Provided material

** begin **

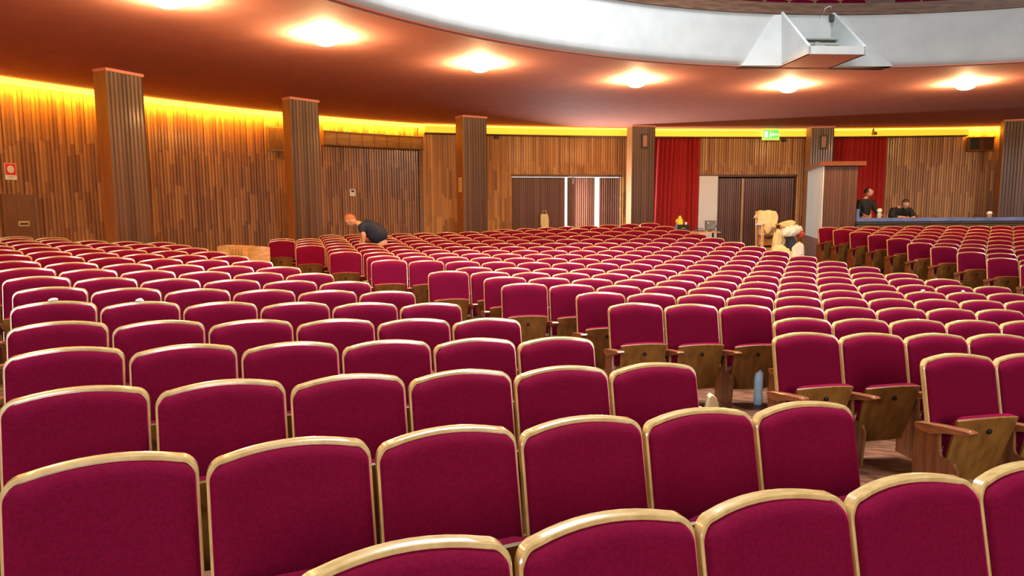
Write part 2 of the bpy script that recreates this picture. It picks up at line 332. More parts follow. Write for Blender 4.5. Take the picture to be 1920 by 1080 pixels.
for a0, a1, lab in ((98.35, 107.40, 'long yellow lit fascia board above the left brown sliding doors'), (90.7, 98.30, 'yellow lit fascia board above the exit sign'), (84.05, 90.65, 'yellow lit fascia board above the right-hand red curtain')):
    t = thing('cove_fascia', lab, 'fascia', mp((a0 + a1) / 2, CEIL - .3), 0, g2)
    v, f = ring(MC, MR, MR + 0.03, CEIL - 0.285, CEIL - 0.085, a0, a1, 30); o = mesh('fascia_board', v, f, BAND, smooth=30); o.parent = t; o.matrix_parent_inverse = Matrix.Translation(t.location).inverted()
    v, f = ring(MC, MR + 0.01, MR + 0.07, CEIL - 0.075, CEIL - 0.02, a0, a1, 30); o = mesh('light_tube', v, f, COVE, smooth=30); o.parent = t; o.matrix_parent_inverse = Matrix.Translation(t.location).inverted()
    v, f = ring(MC, MR, MR + 0.29, CEIL - 0.32, CEIL - 0.29, a0, a1, 30); o = mesh('base_board', v, f, RAILW, smooth=30); o.parent = t; o.matrix_parent_inverse = Matrix.Translation(t.location).inverted()

# ------------------------------------------------------------------ pillars clad in dark slats
SIDEW = noise_mat('lamplit_side_board', (0.30, 0.110, 0.028), (0.40, 0.160, 0.045), scale=(6, 6, .6), nscale=3, rough=0.45)  # lamplight on the pillar sides put into a lighter orange colour
def pillar(x, y, w, d, az, label):
    """front face centred on (x, y); az is the way the front faces"""
    rz = R_(az) + PI / 2                       # local -y looks along az
    z0 = floor_z(x, y) - 0.25; H = CEIL - z0
    t = thing('pillar', label, 'pillar', (x, y, z0), rz, 'slat-clad pillars under the balcony')
    rnd = random.Random(int(x * 100)); vs = []; fs = []; tones = []
    def face(p0, p1, nrm, n, rel):
        for i in range(n):
            for a, b, tt in ((i, i + .5, 0), (i + .5, i + .95, 1)):
                pa = Vector(p0).lerp(Vector(p1), a / n); pb = Vector(p0).lerp(Vector(p1), b / n)
                oa, ob = (0, rel) if tt == 0 else (rel, 0)
                k = len(vs)
                for z in (0, H - 0.06): vs.append(tuple(pa + Vector(nrm) * oa + Vector((0, 0, z)))); vs.append(tuple(pb + Vector(nrm) * ob + Vector((0, 0, z))))
                fs.append((k, k + 1, k + 3, k + 2)); tones.append(tn if tt else rnd_tone())
    def rnd_tone():
        nonlocal tn; tn = rnd.random() * .8 + .05; return tn
    tn = .4
    face((-w / 2, 0, 0), (w / 2, 0, 0), (0, -1, 0), 9, 0.007)
    face((w / 2, 0, 0), (w / 2, d, 0), (1, 0, 0), 4, 0.007)
    MB().box(-w / 2 - .006, -w / 2 + .003, .002, d, 0, H - .06).build('side_board', SIDEW, t)
    bx = boxv(-w / 2 + .004, w / 2 - .004, .004, d, 0, H - 0.06); k = len(vs); vs += bx[0]; fs += [tuple(i + k for i in q) for q in bx[1]]; tones += [0.05] * 6
    o = mesh('cladding', vs, fs, PILW, t, fix=False)
    at = o.data.attributes.new('tone', 'FLOAT', 'FACE'); at.data.foreach_set('value', tones)
    MB().box(-w / 2 - .015, w / 2 + .015, -.03, d, H - .06, H - .004).build('cap', SOFFIT, t)
    return t
P1 = pillar(-7.76, 14.33, 0.80, 0.37, -25, 'leftmost slatted wood pillar, nearest the red fire sign')
P2 = pillar(-5.22, 17.95, 0.84, 0.33, -39, 'second slatted pillar from the left, behind the bending man')
P3 = pillar(-1.10, 21.44, 0.84, 0.42, -56, 'slatted pillar with a narrow yellow notice on its side')
P4 = pillar(4.53, 24.10, 0.85, 0.44, -76, 'slatted pillar with a small framed box, left of the first red curtain')
P5 = pillar(10.93, 24.75, 0.76, 0.60, -96, 'slatted pillar with a small framed box above the booth partition')
P6 = pillar(16.55, 23.02, 0.80, 0.60, -114, 'rightmost slatted pillar at the right edge of the picture')
# framed loudspeaker boxes on two pillars, notice on the third
def on_pillar(P, lx, lz, w, h, name, label, cat, build):
    t = thing(name, label, cat, P.matrix_basis @ Vector((lx, -0.022, lz)), P.rotation_euler.z); build(t, w, h); return t
def frame_box(t, w, h):
    MB().box(-w / 2 - .05, w / 2 + .05, -.035, 0, -h / 2 - .05, h / 2 + .05).build('surround', DGREY, t, bevel=.006)
    MB().box(-w / 2, w / 2, -.055, -.03, -h / 2, h / 2).build('front_panel', mat('pinkish_panel', (.50, .26, .17), .6), t, bevel=.004)
z4 = P4.location.z; z5 = P5.location.z; z3 = P3.location.z
on_pillar(P4, 0.02, EYE + 2.24 - z4, 0.15, 0.38, 'wall_speaker', 'small framed pinkish box on the pillar left of the first curtain', 'speaker', frame_box)
on_pillar(P5, 0.02, EYE + 2.23 - z5, 0.15, 0.38, 'wall_speaker', 'small framed pinkish box on the pillar above the booth partition', 'speaker', frame_box)
t = thing('notice_plate', 'narrow yellow notice fixed on the side of a slatted pillar', 'notice', P3.matrix_basis @ Vector((-0.42, 0.19, EYE + 0.71 - z3)), P3.rotation_euler.z)
MB().box(-.012, -.001, -.10, .10, -.22, .22).build('plate', mat('yellow_plate', (.85, .60, .18), .5), t)
mk = MB()
for z, w in ((.15, .04), (.08, .06), (.0, .05), (-.08, .06), (-.15, .05)): mk.box(-.014, -.012, -w, w, z - .012, z + .012)
mk.build('markings', mat('notice_marks', (.45, .2, .04), .6), t)

# ------------------------------------------------------------------ doors, foyer light, wall fittings
def leafpanel(name, a0, a1, z0, z1, off, m, parent=None, seed=0, w=0.075, thick=0.05):
    rnd = random.Random(seed); vs = []; fs = []; tones = []
    n = max(2, int(abs(R_(a1 - a0)) * MR / w))
    for i in range(n):
        p, q = a0 + (a1 - a0) * i / n, a0 + (a1 - a0) * (i + .93) / n; mid = (p + q) / 2; k = len(vs); tn = rnd.random() * .8
        for z in (z0, z1): vs += [mp(p, z, off), mp(mid, z, off - .012), mp(q, z, off)]
        fs += [(k, k + 1, k + 4, k + 3), (k + 1, k + 2, k + 5, k + 4)]; tones += [tn, tn]
    v, f = ring(MC, MR + off + .002, MR + off + thick, z0, z1, min(a0, a1), max(a0, a1), 8); k = len(vs); vs += v; fs += [tuple(i + k for i in x) for x in f]; tones += [.05] * len(f)
    o = mesh(name, vs, fs, m, None, fix=False); at = o.data.attributes.new('tone', 'FLOAT', 'FACE'); at.data.foreach_set('value', tones)
    if parent: o.parent = parent; o.matrix_parent_inverse = Matrix.Translation(parent.location).inverted()
    return o
DB = EYE - 1.45
d1 = thing('door_1', None, None, mp(101.3, DB, .45)); d1['kind'] = 'structure'
for i, (a0, a1) in enumerate(((103.74, 101.40), (101.28, 100.08), (99.86, 98.97))):
    leafpanel('leaf', a0, a1, DB, DZ - (.065, .065, .07)[i], .46, DOORW, d1, 10 + i)
v, f = ring(MC, MR + .44, MR + .47, DZ - .30, DZ - .05, 101.0, 101.09, 2); o = mesh('closer', v, f, GREY); o.parent = d1; o.matrix_parent_inverse = Matrix.Translation(d1.location).inverted()
d2 = thing('door_2', None, None, mp(93, DB, .45)); d2['kind'] = 'structure'
for i, (a0, a1) in enumerate(((94.62, 93.50), (93.38, 91.12))):
    leafpanel('leaf', a0, a1, DB, DZ - .10, .46, DOORW, d2, 20 + i)
o = MB().box(*[0] * 0) if False else None
v, f = ring(MC, MR + .45, MR + .50, DB, DZ - .1, 93.38, 93.47, 2); o = mesh('edge_strip', v, f, mat('pale_edge', (.62, .42, .26), .5)); o.parent = d2; o.matrix_parent_inverse = Matrix.Translation(d2.location).inverted()
v, f = ring(MC, MR + .62, MR + .66, FB, DZ + .2, 98.9, 103.9, 12); tag(mesh('window_1', v, f, DAY), kind='structure')
v, f = ring(MC, MR + .62, MR + .66, FB, DZ + .2, 91.0, 95.7, 12); tag(mesh('wall_foyer', v, f, RAILW), kind='structure')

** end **

Objective
The lines from the start of the data through the line that contains "v, f = ring(MC, MR, MR + 0.29, CEIL" are to be returned exactly, please, with both ends included and every picture left out.

Output
Write part 2 of the bpy script that recreates this picture. It picks up at line 332. More parts follow. Write for Blender 4.5. Take the picture to be 1920 by 1080 pixels.
for a0, a1, lab in ((98.35, 107.40, 'long yellow lit fascia board above the left brown sliding doors'), (90.7, 98.30, 'yellow lit fascia board above the exit sign'), (84.05, 90.65, 'yellow lit fascia board above the right-hand red curtain')):
    t = thing('cove_fascia', lab, 'fascia', mp((a0 + a1) / 2, CEIL - .3), 0, g2)
    v, f = ring(MC, MR, MR + 0.03, CEIL - 0.285, CEIL - 0.085, a0, a1, 30); o = mesh('fascia_board', v, f, BAND, smooth=30); o.parent = t; o.matrix_parent_inverse = Matrix.Translation(t.location).inverted()
    v, f = ring(MC, MR + 0.01, MR + 0.07, CEIL - 0.075, CEIL - 0.02, a0, a1, 30); o = mesh('light_tube', v, f, COVE, smooth=30); o.parent = t; o.matrix_parent_inverse = Matrix.Translation(t.location).inverted()
    v, f = ring(MC, MR, MR + 0.29, CEIL - 0.32, CEIL - 0.29, a0, a1, 30); o = mesh('base_board', v, f, RAILW, smooth=30); o.parent = t; o.matrix_parent_inverse = Matrix.Translation(t.location).inverted()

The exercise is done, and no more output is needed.